Wednesday, January 28, 2009

Running, etc.

I signed up for my first half-marathon (doomsday is late spring) and I'm trying to run pretty much every day to gear up for "real" training. I don't do much at this point, sometimes I do 4 miles, sometimes only 3, yesterday I did 2.5 and rode the bike for half an hour. I just tend to run until I 1) get bored or 2) get tired. And honestly, the former is usually the true culprit in finishing me off. I loathe running on a treadmill but that is the only way it's happening in this cold and with this ice. So I catch up on my Newsweek, listen to too much bad 80s dance music, and pound out whatever has tied my shoulders into knots during the course of the day.

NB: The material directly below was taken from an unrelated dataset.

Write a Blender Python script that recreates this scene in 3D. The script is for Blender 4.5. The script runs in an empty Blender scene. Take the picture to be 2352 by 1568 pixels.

The amazing thing to me is not that I run. What startled me the other day was that I didn't have to talk myself into it. I wasn't going to the gym because I have a date on Friday (ha! like running 3 miles on Wednesday would do anything to help a girl out on Friday...but I have told myself that lie MANY times). Or because I would beat myself up over not going. I didn't go because I know I'm going out to eat a couple times this weekend. I just go. I just want to run. I just feel less happy if I don't sweat at some point in the day. I enjoy wearing myself out. Sometimes I think the only time I'm not twisted tight as drum (damn my shoulders and their tension-vacuum) is the 10-15 minutes after I run. It's the only time I feel like every joint is where it's supposed to be, every vertebrae aligned, every muscle smoothed over every bone in exactly the right way.

I long ago accepted the fact that I am not a relaxed person. I used to try and do the "happy-go-lucky" thing and I think my personality is sunshiney enough to give that impression. But underneath, I'm a stressball. A worrier. A tangle of knots. I like to think I'm like one of those matchbox cars that you have to pull back in order to wind the wheels before it shoots off into oblivion.

Relaxation has always been something I have to work at, and that's not something I ever expected of myself. Some part of me has always wanted to be a little hippie, a little commune-loving, long hair-wearing, flower child that did yoga for the love of it and ate granola because it tasted good and hugged trees and lazily waltzed from one adventure to another. But, in all honesty, that life sounds incredibly boring. I crave structure, pockets of quiet in a day of noise, people, fast things, spicey things, unorganic things, and steel. Despite my love for the environment, I cannot help but love (and I mean LOVE) the sight of factories and mills and refineries. I used to drive by a refinery in Louisiana at night, just off the bayou, to watch that flicker of flame dance off the water.

Running is the closest thing to refinery fire I've found for my personal life. Running requires simple effort, not philosophy or overanalyzation. Sure, it's tough. And tiring. But it feels natural and unforced. It's just my body moving at the pace God intended (slowish), heart beating faster and hard, back straight but not tense, shoulders loose, fingers unclenched. It's something my body was built to do, the same as it was built to eat and laugh and dance poorly, maybe have babies. The same way, to me, those refineries and factories seem oddly organic. A natural mental evolution of human effort. The next step. Which isn't to say that those factories, that flame burning oil off the coast, can't be perfected and improved to protect the land and resources that make such effort possible. I love and marvel at wind turbines with the same reverence as that tiny Louisiana flame.

And sometimes, when I run, I think that man is simply amazing. What his body can do. What his mind can build. And with only sheer, simple, uncomplicated effort.

1 comment:

lindsay said...

You nailed it. That's exactly why I run.